Кроме того, само празднование Хануки сильно отличалось от мирного и спокойного торжества, каковым я в то время представлял себе Рождество. Ведь когда собиралась наша семья, поднимался настоящий шум и гам. Шумела в основном мамина родня, родственники с папиной стороны вели себя чуть более сдержанно. В моем детстве, когда поколение всех бабушек и дедушек еще было живо, эти праздники в основном устраивались в доме маминых родителей в Хессельбю и проходили примерно одинаково. На втором этаже накрывали длинный стол, вокруг которого сидели мои родители, их родные и двоюродные братья и сестры и компания безумных стариков и старух. Стоял невероятный гвалт. Все наперебой кричали, читали что‑то на древнееврейском, чего никто не понимал, и оскорбляли друг друга как по–шведски и по–немецки, так и на идише. То тут, то там раздавалось meshuggah и Dummkopf[2]. Пахнущие чесноком мужчины говорили, перебивая друг друга, а маленькие истеричные женщины, подобно встревоженным курам, метались между кухней и столовой с порциями одна больше другой. На этих сборищах было безумно много еды.
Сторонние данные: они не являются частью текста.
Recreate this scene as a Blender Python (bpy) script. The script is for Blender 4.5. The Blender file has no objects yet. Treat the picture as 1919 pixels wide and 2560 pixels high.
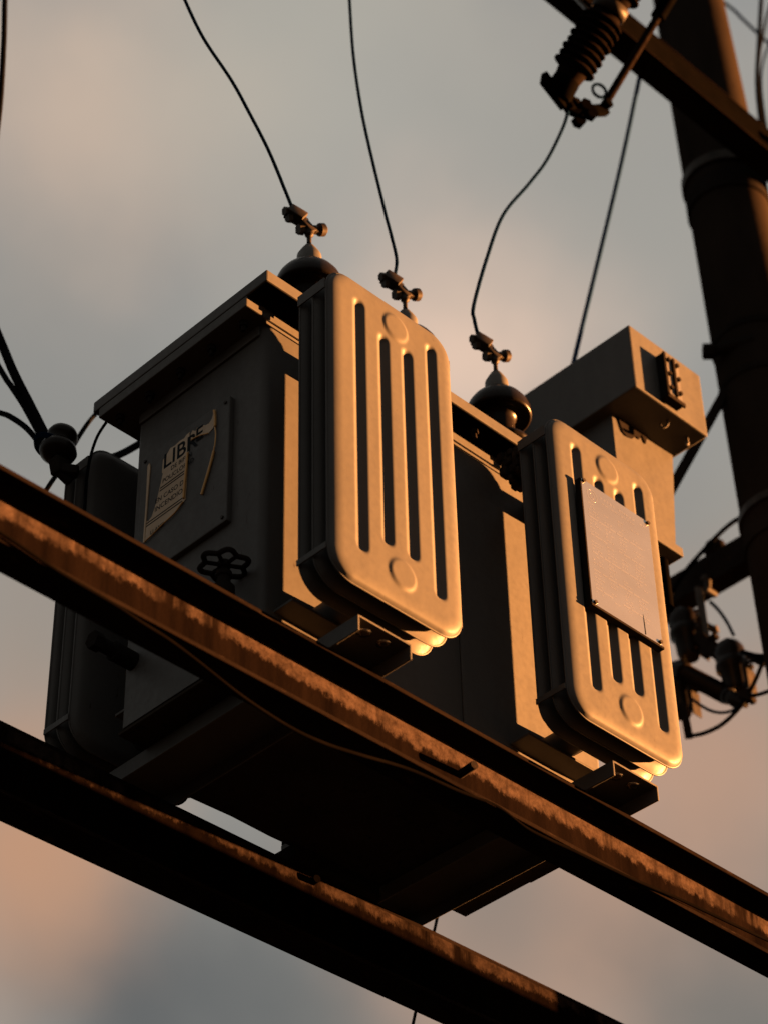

Десятки литров куриного бульона с кнедлями, фаршированная рыба, мясной рулет, халы, шницели, картошка и красная капуста – это лишь часть того, что со скоростью молнии метали на стол под постоянное заклинание: "ешь больше". Подобное заклинание было совершенно излишним в нашей семье, где приготовление пищи являлось любовным действом, которое могло компенсироваться лишь поеданием оной в огромных количествах.